Tuesday, May 28, 2019

The Very Best of Caitlin R. Kiernan (Short Stories)

This is an unforgettable book. Several of the stories are now etched into my memory. In ways I’m comfortable with and deeply unsettled by. I read Kiernan for the first time last year.* The six novels I’ve read have all been on the spectrum of very good to masterpiece. But what it was that drew me to them was hard to pin down. Her short fiction, along with episode four the Weird Studies podcast.** helped me organize my thoughts about it.

Flannery O’Connor said, in Mystery and Manners, “...to the hard of hearing you shout, and for the almost blind you draw large and startling figures.” She was talking about getting her “Christian concerns” across to a largely unbelieving audience. Kiernan is certainly not pushing for Christian concerns, but she does shout and draw startling figures. She uses the tools of what could be called splatterpunk or extreme horror to shock the reader into a sense of the numinous. This is as good a place as any to mention that I recommend this book only with a strong content warning. It can be brutal. Calling it torture porn would be a serious error, though there is certainly torture in many of the stories. She draws on the weird, the uncanny and the unexplained parts of human experience that once would have been described as encounters with Faery. Like the older fairy tales, these stories do not contain pat moral lessons. They do not pretend that when you delve into the subconscious (or the spiritual,or mysterious) that you will come out thinking you are a good person or that you live in a good world. They are deeply disturbing. But these shocks can get past the modern tendency to think only in scientific or economic terms and evoke a sense of awe and wildness. GK Chesterton and the Inklings were constantly trying to invoke this feeling, often as a Christian apologetic. Kiernan is not trying to push that sensation toward any ideological end (save perhaps to use it to chart depression). She just puts you in that state and forces you to sit with it.

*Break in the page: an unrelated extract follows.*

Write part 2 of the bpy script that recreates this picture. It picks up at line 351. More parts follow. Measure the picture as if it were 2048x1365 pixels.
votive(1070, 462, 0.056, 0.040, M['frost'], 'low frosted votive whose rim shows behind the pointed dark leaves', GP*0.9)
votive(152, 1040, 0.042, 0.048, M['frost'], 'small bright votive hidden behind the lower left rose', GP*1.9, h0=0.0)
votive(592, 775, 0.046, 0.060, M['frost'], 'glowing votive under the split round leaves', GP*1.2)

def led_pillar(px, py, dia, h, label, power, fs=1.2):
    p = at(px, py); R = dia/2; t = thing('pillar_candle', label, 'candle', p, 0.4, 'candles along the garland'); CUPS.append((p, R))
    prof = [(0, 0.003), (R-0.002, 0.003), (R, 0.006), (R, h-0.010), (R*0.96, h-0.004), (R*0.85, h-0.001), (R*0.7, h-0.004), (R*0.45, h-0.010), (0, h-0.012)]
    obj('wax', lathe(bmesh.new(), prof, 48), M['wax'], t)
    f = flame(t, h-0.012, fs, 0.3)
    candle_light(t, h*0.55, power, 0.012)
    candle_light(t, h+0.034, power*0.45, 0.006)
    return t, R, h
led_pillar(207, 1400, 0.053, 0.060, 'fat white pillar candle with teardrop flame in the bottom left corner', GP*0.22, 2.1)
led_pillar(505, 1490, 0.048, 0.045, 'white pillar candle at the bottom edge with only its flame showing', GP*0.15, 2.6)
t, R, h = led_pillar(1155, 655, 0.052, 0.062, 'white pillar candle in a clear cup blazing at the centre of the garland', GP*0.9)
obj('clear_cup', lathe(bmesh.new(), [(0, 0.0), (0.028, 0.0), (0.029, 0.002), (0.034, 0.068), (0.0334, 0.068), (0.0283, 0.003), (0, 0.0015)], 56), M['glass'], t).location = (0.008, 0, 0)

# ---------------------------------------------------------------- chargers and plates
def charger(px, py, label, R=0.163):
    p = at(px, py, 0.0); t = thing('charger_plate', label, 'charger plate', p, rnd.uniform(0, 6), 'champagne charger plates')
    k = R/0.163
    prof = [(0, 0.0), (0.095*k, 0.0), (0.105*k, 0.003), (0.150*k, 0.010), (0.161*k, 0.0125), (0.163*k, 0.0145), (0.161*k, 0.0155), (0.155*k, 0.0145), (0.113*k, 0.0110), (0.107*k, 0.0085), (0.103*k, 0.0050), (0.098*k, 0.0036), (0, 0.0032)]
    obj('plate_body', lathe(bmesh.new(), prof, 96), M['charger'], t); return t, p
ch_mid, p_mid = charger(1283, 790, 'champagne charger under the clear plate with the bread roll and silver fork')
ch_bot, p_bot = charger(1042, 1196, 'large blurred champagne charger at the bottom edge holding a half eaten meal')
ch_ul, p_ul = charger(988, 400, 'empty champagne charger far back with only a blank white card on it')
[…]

The collection could be fairly described as literary horror. Or belonging to the weird. Several of them veer more into science fiction than I’ve encountered so far in her novels. Several could be called  Lovecraftian. Several deal with Faery. Several are in a noir mode. Several are uncharacterizable. One is the most messed up thing I’ve ever read. Nearly all of them tap into the numinous.

My favorite of the stories (I think), The Mermaid of the Concrete Ocean, appeared at the heart of The Drowning Girl as a story written by the narrator. I really loved it in that context, but reading is its own really highlighted its greatness. It is the story of a young journalist interviewing the now elderly subject of a series of paintings of mermaids. It’s a perfect story. It would be equally at home in an anthology of weird or literary fiction.

Other standouts: Galapagos, which mixes weird slimy creeping horror and science fiction to incredible effect. Tidal Forces, which I can’t really describe without spoiling. The Fairy Tale of Wood Street, in which a lover is not what she seems, nor is the date movie. The Ape’s Wife, in which Ann Darrow becomes unstuck from a single timeline and tells the King Kong story from several perspectives, all hers. The Steam Dancer which is a strangely sweet steampunk story. One Tree Hill: The World as Cataclysm is a great Lovecraftian mood piece.

The Ammonite Violin is the most disturbing serial killer story (maybe most disturbing story full stop) I’ve ever encountered. Yet it has lingered with me for over a month (I read this collection over a relatively long period of time). This is not a story type I typically seek out but I can’t shake it.

This collection is decidedly not for everyone (again, a heavy content warning). But the writing is consistently good in several different modes. It deals honestly with depression, as anyone familiar with Kiernan would expect. It is truly unsettling. I’m certain I will return to many of these stories again and again.

Canon Worthy.


*Save for the odd anthologized short story. I know of at least one.
** Which didn’t mention Kiernan, just had some very good resonances.